Colza (vous vous attendiez à un champ de lavande?)


Et aussi…
assaisonner!

Et oui, bien sûr, ça parait aller de soi: assaisonner vient de saison!
Mais encore une fois, quel est le rapport???


Nigella Lawson rectifiant un assaisonnement.
Parfois, il y a des avantages à être un légume

Vous devez savoir que (merci le Wiktionary) le sens premier d’assaisonner, c’était « disposer, régler selon la saison ».
Le verbe s’appliquait en particulier à la conduite des cultures.
Il pouvait également signifier « cultiver en saison propre, mûrir à temps ».

C’est ainsi que dans un texte du XIIIème siècle, on trouve la mention de “viande assaisonnée” mais dans le sens d’aliment cuit à point: “à temps, juste comme il faut”, sorti du four au bon moment

Quand, plus tard, ce verbe entrera dans le domaine culinaire, il signifiera « mettre à point pour le goût à l’aide de certains ingrédients », et ça, c’est Littré qui nous le raconte…

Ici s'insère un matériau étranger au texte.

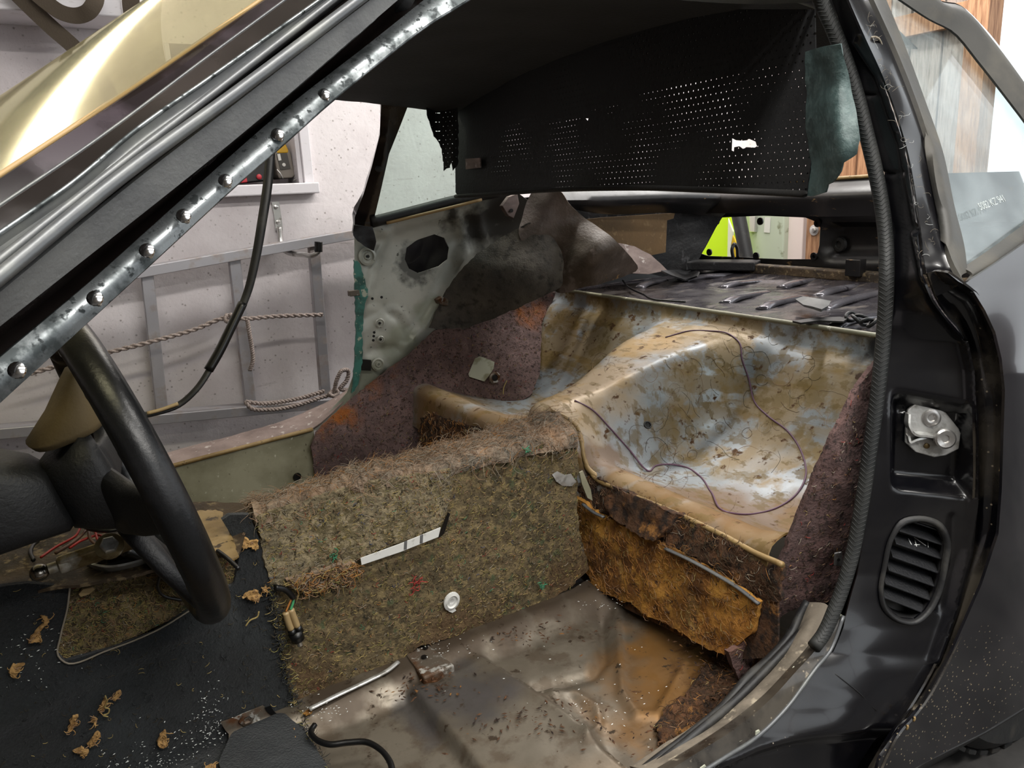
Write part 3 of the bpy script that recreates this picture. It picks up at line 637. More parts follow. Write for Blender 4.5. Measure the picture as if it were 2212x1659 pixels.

Et notez que l’anglais season, basé comme tellement de mots anglais, sur le français, désigne tant le substantif saison que le verbe assaisonner


- Bon, et mois?
- Mois?? Mais enfin, nous en avons déjà parlé?!

Dans lune, lumière et mesure!


- Jour, alors??
- Jour, mmmh?

Ben tu cliques ici mon coco, et tu lis: By Jove, Olrik.

Je ne vais quand même pas faire une version spéciale Mal comprenants du dimanche indo-européen rien que pour toi, quand même?

Et pour ce qui est de jour en anglais: day, c'est ici que ça se passe: Daisy au Bundestag


- Euh ... OK, alors... Heure?
- Eh bien, OUI, il y a des choses à en dire, le mot français étant apparenté, par sa racine proto-indo-européenne, à quelques autres mots dans d’autres langues, qui n’évoquent pas nécessairement la notion d’”heure”….

Pom pom pom…

Je n’en dirai pas plus, du moins aujourd’hui!

Tout ça - et la suite, car on n’en a pas encore fini avec le temps - ce sera pour dimanche prochain!




Je vous souhaite à toutes et tous un excellent dimanche,
Je souhaite en particulier à certain(e)s - qui se reconnaîtront - un agréable lendemain de Burns Night.

Chez nous, nous fêterons Rabbie Burns samedi prochain!
Whisky, Haggis, Pipes & Kilt...



Passez une bonne semaine, et… à dimanche prochain!